A wall clock drawn in the Bang & Olufsen language — noble materials, an inverted speaker-cone at its heart, reduced to the essential.
The course brief was to design within an existing brand's language. I chose Bang & Olufsen — a brand that answers to the strictest users, built on synthesis but always led by aesthetics.
The intended owner is the audiophile and the musician: a person whose hearing is finely tuned, surrounded every day by materials familiar to the ear and the hand. Wood is imperative — it's the material of speakers, guitars, drums and pianos — so it anchors the piece. The metal of the hands and the hour ring echoes the strings and electronics of instruments, and the machined-metal centre with its elastomer ring is a deliberate reminiscence of an inverted speaker cone.

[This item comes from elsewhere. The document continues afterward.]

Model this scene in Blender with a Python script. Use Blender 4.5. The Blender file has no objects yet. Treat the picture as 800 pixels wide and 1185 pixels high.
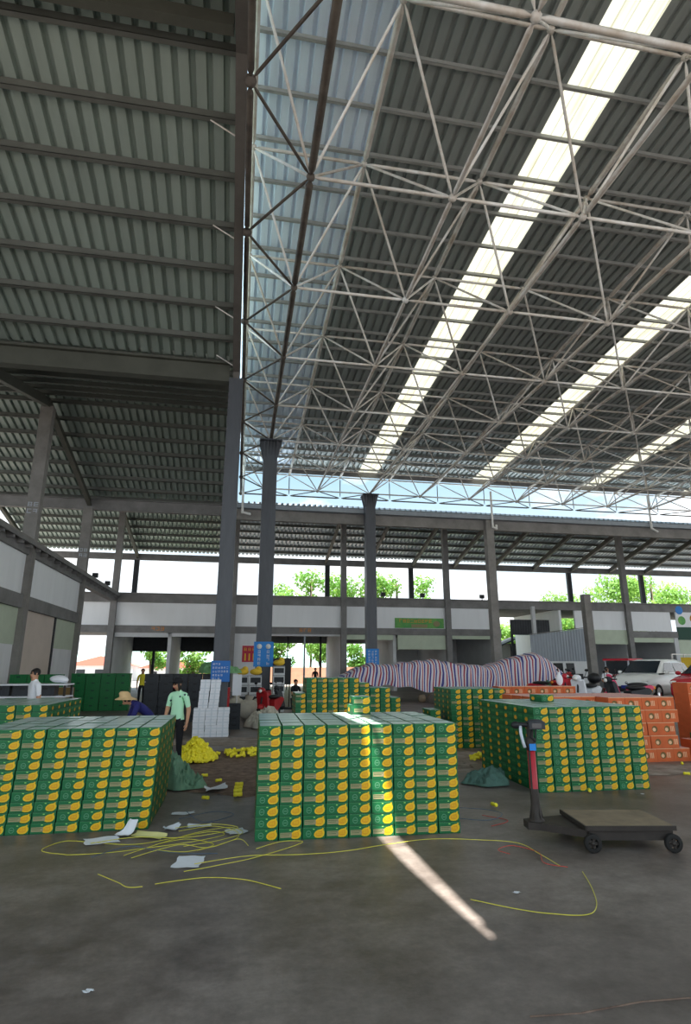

An academic project for the Gráfica de Productos course — a brand-language exercise, not affiliated with or endorsed by Bang & Olufsen.
Three words sit under everything Bang & Olufsen makes, and they set the bar for this piece: an uncompromising standard in materials and process, paired with the simplest possible graphic resolution.
Every decision on the clock was measured against them — nothing decorative, nothing approximate, only what the object needs to be honest and desirable at once.
Noble materials — wood, aluminium, steel — are an emblem of the brand, and so are the most precise processes available: laser cutting and engraving, and zamak injection.
The piece is built around an injected-zamak centre, laser-engraved, fixed to a dark laser-cut plywood face with details in polished steel rod. The hands are anodised aluminium. The whole reads as 234 mm of quiet wood with a single machined eye at the centre.
The concept was taken off the screen and made — a real wood face with a machined metal centre and steel-rod markers, where grain, wear and reflection do what no render can fully predict.